▸ Task objective
Write out, precisely and in full, each line of the material.

▸ Provided material

····················

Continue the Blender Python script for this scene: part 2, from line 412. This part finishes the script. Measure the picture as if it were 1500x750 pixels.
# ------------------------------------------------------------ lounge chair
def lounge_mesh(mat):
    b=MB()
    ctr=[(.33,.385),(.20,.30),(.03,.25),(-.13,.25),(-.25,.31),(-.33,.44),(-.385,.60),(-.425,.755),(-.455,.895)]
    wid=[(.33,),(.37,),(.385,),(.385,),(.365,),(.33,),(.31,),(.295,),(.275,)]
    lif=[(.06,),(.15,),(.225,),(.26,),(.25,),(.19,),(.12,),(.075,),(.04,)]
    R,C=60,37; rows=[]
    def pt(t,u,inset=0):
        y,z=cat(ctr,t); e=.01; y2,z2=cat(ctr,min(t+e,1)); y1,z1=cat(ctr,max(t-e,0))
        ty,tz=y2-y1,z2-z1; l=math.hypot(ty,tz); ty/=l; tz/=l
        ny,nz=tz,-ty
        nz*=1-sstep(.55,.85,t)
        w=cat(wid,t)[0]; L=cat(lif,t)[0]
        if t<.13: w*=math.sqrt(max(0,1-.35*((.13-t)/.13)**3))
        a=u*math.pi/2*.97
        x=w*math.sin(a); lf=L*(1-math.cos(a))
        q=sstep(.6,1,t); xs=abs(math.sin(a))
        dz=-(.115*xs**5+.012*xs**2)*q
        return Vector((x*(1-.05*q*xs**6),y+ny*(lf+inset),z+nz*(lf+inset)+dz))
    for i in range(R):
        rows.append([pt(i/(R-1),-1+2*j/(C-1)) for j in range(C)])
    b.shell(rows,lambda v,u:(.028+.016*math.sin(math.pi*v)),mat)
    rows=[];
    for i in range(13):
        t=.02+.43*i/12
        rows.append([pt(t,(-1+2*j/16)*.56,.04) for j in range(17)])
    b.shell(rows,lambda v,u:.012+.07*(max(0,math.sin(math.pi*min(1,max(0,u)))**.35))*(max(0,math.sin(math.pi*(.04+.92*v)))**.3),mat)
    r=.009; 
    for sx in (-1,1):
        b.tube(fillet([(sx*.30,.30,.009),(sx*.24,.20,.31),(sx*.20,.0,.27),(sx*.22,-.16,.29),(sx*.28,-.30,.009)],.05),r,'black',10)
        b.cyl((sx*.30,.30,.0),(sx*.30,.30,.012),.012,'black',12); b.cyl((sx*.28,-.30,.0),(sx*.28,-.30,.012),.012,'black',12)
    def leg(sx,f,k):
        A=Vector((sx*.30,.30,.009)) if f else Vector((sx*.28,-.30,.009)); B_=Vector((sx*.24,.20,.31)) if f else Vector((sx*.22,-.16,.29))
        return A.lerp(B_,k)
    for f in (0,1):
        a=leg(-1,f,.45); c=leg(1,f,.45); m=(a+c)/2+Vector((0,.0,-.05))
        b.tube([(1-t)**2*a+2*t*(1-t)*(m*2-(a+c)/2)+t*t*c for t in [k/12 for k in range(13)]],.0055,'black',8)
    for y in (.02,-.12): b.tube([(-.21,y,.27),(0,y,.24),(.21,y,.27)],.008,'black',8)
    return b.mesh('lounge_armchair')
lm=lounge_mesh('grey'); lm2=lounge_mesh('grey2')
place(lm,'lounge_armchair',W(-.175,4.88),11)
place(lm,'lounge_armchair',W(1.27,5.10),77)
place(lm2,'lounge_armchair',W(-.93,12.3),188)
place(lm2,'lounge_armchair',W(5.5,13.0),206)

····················

▸ Answer to the problem
Continue the Blender Python script for this scene: part 2, from line 412. This part finishes the script. Measure the picture as if it were 1500x750 pixels.
# ------------------------------------------------------------ lounge chair
def lounge_mesh(mat):
    b=MB()
    ctr=[(.33,.385),(.20,.30),(.03,.25),(-.13,.25),(-.25,.31),(-.33,.44),(-.385,.60),(-.425,.755),(-.455,.895)]
    wid=[(.33,),(.37,),(.385,),(.385,),(.365,),(.33,),(.31,),(.295,),(.275,)]
    lif=[(.06,),(.15,),(.225,),(.26,),(.25,),(.19,),(.12,),(.075,),(.04,)]
    R,C=60,37; rows=[]
    def pt(t,u,inset=0):
        y,z=cat(ctr,t); e=.01; y2,z2=cat(ctr,min(t+e,1)); y1,z1=cat(ctr,max(t-e,0))
        ty,tz=y2-y1,z2-z1; l=math.hypot(ty,tz); ty/=l; tz/=l
        ny,nz=tz,-ty
        nz*=1-sstep(.55,.85,t)
        w=cat(wid,t)[0]; L=cat(lif,t)[0]
        if t<.13: w*=math.sqrt(max(0,1-.35*((.13-t)/.13)**3))
        a=u*math.pi/2*.97
        x=w*math.sin(a); lf=L*(1-math.cos(a))
        q=sstep(.6,1,t); xs=abs(math.sin(a))
        dz=-(.115*xs**5+.012*xs**2)*q
        return Vector((x*(1-.05*q*xs**6),y+ny*(lf+inset),z+nz*(lf+inset)+dz))
    for i in range(R):
        rows.append([pt(i/(R-1),-1+2*j/(C-1)) for j in range(C)])
    b.shell(rows,lambda v,u:(.028+.016*math.sin(math.pi*v)),mat)
    rows=[];
    for i in range(13):
        t=.02+.43*i/12
        rows.append([pt(t,(-1+2*j/16)*.56,.04) for j in range(17)])
    b.shell(rows,lambda v,u:.012+.07*(max(0,math.sin(math.pi*min(1,max(0,u)))**.35))*(max(0,math.sin(math.pi*(.04+.92*v)))**.3),mat)
    r=.009; 
    for sx in (-1,1):
        b.tube(fillet([(sx*.30,.30,.009),(sx*.24,.20,.31),(sx*.20,.0,.27),(sx*.22,-.16,.29),(sx*.28,-.30,.009)],.05),r,'black',10)
        b.cyl((sx*.30,.30,.0),(sx*.30,.30,.012),.012,'black',12); b.cyl((sx*.28,-.30,.0),(sx*.28,-.30,.012),.012,'black',12)
    def leg(sx,f,k):
        A=Vector((sx*.30,.30,.009)) if f else Vector((sx*.28,-.30,.009)); B_=Vector((sx*.24,.20,.31)) if f else Vector((sx*.22,-.16,.29))
        return A.lerp(B_,k)
    for f in (0,1):
        a=leg(-1,f,.45); c=leg(1,f,.45); m=(a+c)/2+Vector((0,.0,-.05))
        b.tube([(1-t)**2*a+2*t*(1-t)*(m*2-(a+c)/2)+t*t*c for t in [k/12 for k in range(13)]],.0055,'black',8)
    for y in (.02,-.12): b.tube([(-.21,y,.27),(0,y,.24),(.21,y,.27)],.008,'black',8)
    return b.mesh('lounge_armchair')
lm=lounge_mesh('grey'); lm2=lounge_mesh('grey2')
place(lm,'lounge_armchair',W(-.175,4.88),11)
place(lm,'lounge_armchair',W(1.27,5.10),77)
place(lm2,'lounge_armchair',W(-.93,12.3),188)
place(lm2,'lounge_armchair',W(5.5,13.0),206)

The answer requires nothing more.